● AIM: Every entry needs to be reproduced exactly.

+---+

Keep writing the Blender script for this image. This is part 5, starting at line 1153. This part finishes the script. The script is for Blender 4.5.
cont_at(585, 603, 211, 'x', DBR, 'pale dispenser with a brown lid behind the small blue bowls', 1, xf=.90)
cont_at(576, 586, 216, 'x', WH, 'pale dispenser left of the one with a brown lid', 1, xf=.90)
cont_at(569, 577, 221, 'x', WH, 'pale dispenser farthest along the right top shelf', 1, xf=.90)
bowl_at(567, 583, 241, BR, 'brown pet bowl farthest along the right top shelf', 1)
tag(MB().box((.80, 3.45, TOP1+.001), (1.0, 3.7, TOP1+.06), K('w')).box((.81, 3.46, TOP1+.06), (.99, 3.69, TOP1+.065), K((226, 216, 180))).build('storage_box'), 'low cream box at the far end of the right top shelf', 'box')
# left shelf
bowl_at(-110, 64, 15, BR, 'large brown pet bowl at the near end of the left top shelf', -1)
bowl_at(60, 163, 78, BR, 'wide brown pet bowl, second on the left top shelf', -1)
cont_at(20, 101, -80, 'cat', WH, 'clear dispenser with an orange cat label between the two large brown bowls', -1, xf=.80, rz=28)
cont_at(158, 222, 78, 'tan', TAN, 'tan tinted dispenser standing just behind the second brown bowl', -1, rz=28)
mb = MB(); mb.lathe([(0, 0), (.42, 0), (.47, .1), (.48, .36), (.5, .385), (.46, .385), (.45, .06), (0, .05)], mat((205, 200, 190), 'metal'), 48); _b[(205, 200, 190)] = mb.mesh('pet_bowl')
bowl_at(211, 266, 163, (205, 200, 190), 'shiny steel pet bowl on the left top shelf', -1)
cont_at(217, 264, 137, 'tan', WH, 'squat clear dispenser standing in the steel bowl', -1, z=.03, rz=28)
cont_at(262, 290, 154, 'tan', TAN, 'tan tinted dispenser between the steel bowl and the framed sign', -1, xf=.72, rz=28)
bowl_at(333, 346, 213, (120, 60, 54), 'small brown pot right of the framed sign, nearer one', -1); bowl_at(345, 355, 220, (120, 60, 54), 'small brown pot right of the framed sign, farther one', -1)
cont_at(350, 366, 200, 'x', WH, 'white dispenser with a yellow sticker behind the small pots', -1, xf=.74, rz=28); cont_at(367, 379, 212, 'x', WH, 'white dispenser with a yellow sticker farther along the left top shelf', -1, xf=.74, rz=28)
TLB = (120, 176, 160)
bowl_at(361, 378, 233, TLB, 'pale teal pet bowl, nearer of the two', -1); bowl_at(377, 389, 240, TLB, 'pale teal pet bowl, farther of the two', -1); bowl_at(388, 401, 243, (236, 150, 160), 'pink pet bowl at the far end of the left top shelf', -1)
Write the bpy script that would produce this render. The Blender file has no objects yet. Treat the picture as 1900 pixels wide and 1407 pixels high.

+---+

● RESULT OF THIS TASK:
Keep writing the Blender script for this image. This is part 5, starting at line 1153. This part finishes the script. The script is for Blender 4.5.
cont_at(585, 603, 211, 'x', DBR, 'pale dispenser with a brown lid behind the small blue bowls', 1, xf=.90)
cont_at(576, 586, 216, 'x', WH, 'pale dispenser left of the one with a brown lid', 1, xf=.90)
cont_at(569, 577, 221, 'x', WH, 'pale dispenser farthest along the right top shelf', 1, xf=.90)
bowl_at(567, 583, 241, BR, 'brown pet bowl farthest along the right top shelf', 1)
tag(MB().box((.80, 3.45, TOP1+.001), (1.0, 3.7, TOP1+.06), K('w')).box((.81, 3.46, TOP1+.06), (.99, 3.69, TOP1+.065), K((226, 216, 180))).build('storage_box'), 'low cream box at the far end of the right top shelf', 'box')
# left shelf
bowl_at(-110, 64, 15, BR, 'large brown pet bowl at the near end of the left top shelf', -1)
bowl_at(60, 163, 78, BR, 'wide brown pet bowl, second on the left top shelf', -1)
cont_at(20, 101, -80, 'cat', WH, 'clear dispenser with an orange cat label between the two large brown bowls', -1, xf=.80, rz=28)
cont_at(158, 222, 78, 'tan', TAN, 'tan tinted dispenser standing just behind the second brown bowl', -1, rz=28)
mb = MB(); mb.lathe([(0, 0), (.42, 0), (.47, .1), (.48, .36), (.5, .385), (.46, .385), (.45, .06), (0, .05)], mat((205, 200, 190), 'metal'), 48); _b[(205, 200, 190)] = mb.mesh('pet_bowl')
bowl_at(211, 266, 163, (205, 200, 190), 'shiny steel pet bowl on the left top shelf', -1)
cont_at(217, 264, 137, 'tan', WH, 'squat clear dispenser standing in the steel bowl', -1, z=.03, rz=28)
cont_at(262, 290, 154, 'tan', TAN, 'tan tinted dispenser between the steel bowl and the framed sign', -1, xf=.72, rz=28)
bowl_at(333, 346, 213, (120, 60, 54), 'small brown pot right of the framed sign, nearer one', -1); bowl_at(345, 355, 220, (120, 60, 54), 'small brown pot right of the framed sign, farther one', -1)
cont_at(350, 366, 200, 'x', WH, 'white dispenser with a yellow sticker behind the small pots', -1, xf=.74, rz=28); cont_at(367, 379, 212, 'x', WH, 'white dispenser with a yellow sticker farther along the left top shelf', -1, xf=.74, rz=28)
TLB = (120, 176, 160)
bowl_at(361, 378, 233, TLB, 'pale teal pet bowl, nearer of the two', -1); bowl_at(377, 389, 240, TLB, 'pale teal pet bowl, farther of the two', -1); bowl_at(388, 401, 243, (236, 150, 160), 'pink pet bowl at the far end of the left top shelf', -1)
Write the bpy script that would produce this render. The Blender file has no objects yet. Treat the picture as 1900 pixels wide and 1407 pixels high.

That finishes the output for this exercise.